**Supplied material:**
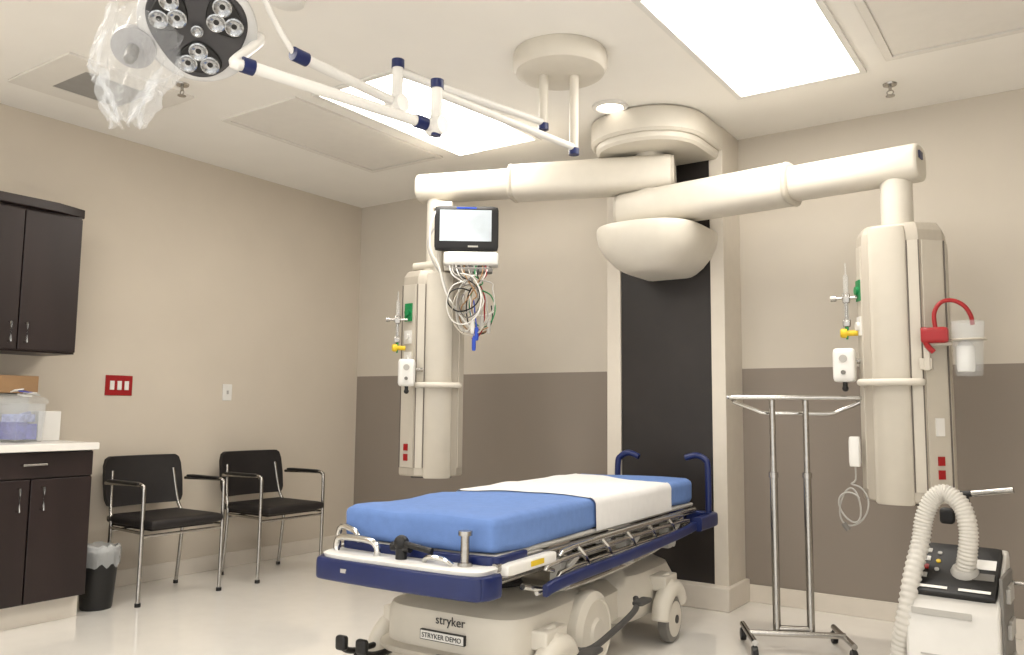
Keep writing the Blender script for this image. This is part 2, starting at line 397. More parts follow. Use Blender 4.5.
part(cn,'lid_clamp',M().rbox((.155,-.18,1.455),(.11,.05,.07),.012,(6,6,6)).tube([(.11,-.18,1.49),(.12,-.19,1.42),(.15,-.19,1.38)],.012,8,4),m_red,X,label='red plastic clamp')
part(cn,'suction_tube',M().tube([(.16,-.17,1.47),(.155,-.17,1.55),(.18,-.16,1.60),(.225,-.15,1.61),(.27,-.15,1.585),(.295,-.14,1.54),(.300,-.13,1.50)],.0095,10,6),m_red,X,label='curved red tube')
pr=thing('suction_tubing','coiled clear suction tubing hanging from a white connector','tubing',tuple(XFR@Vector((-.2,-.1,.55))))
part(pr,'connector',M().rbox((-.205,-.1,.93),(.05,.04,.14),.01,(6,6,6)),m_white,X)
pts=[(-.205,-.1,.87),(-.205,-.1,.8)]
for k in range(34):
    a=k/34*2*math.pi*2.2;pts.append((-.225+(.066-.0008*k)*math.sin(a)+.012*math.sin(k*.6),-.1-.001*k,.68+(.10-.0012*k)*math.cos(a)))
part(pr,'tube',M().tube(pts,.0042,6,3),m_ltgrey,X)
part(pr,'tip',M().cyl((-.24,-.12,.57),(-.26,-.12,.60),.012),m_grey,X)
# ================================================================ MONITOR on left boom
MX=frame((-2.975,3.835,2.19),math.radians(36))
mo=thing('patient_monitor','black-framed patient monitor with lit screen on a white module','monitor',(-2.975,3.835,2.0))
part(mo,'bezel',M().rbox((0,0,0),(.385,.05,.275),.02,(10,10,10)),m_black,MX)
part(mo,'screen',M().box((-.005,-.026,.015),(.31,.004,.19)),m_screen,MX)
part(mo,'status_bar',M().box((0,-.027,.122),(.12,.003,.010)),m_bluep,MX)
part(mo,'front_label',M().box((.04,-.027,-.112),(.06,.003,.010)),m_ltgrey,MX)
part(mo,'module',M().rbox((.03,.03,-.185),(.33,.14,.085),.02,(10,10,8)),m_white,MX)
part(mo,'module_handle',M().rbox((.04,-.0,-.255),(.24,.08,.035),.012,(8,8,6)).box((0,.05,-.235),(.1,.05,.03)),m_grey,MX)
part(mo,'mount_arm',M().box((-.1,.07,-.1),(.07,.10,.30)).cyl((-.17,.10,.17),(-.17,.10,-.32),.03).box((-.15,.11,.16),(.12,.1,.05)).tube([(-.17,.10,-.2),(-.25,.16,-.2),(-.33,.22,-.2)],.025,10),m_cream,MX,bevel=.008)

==

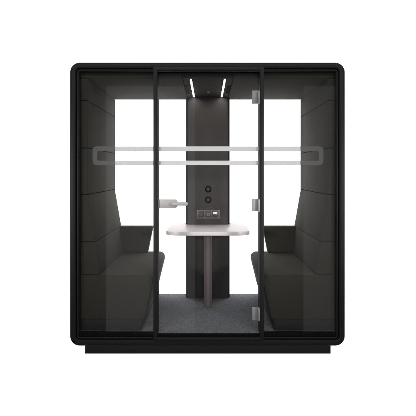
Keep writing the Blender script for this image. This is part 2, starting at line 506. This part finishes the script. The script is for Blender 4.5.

**Direction:** Pick out and copy the lines of the material that include the word "image".

**Right answer:**
Keep writing the Blender script for this image. This is part 2, starting at line 397. More parts follow. Use Blender 4.5.
Keep writing the Blender script for this image. This is part 2, starting at line 506. This part finishes the script. The script is for Blender 4.5.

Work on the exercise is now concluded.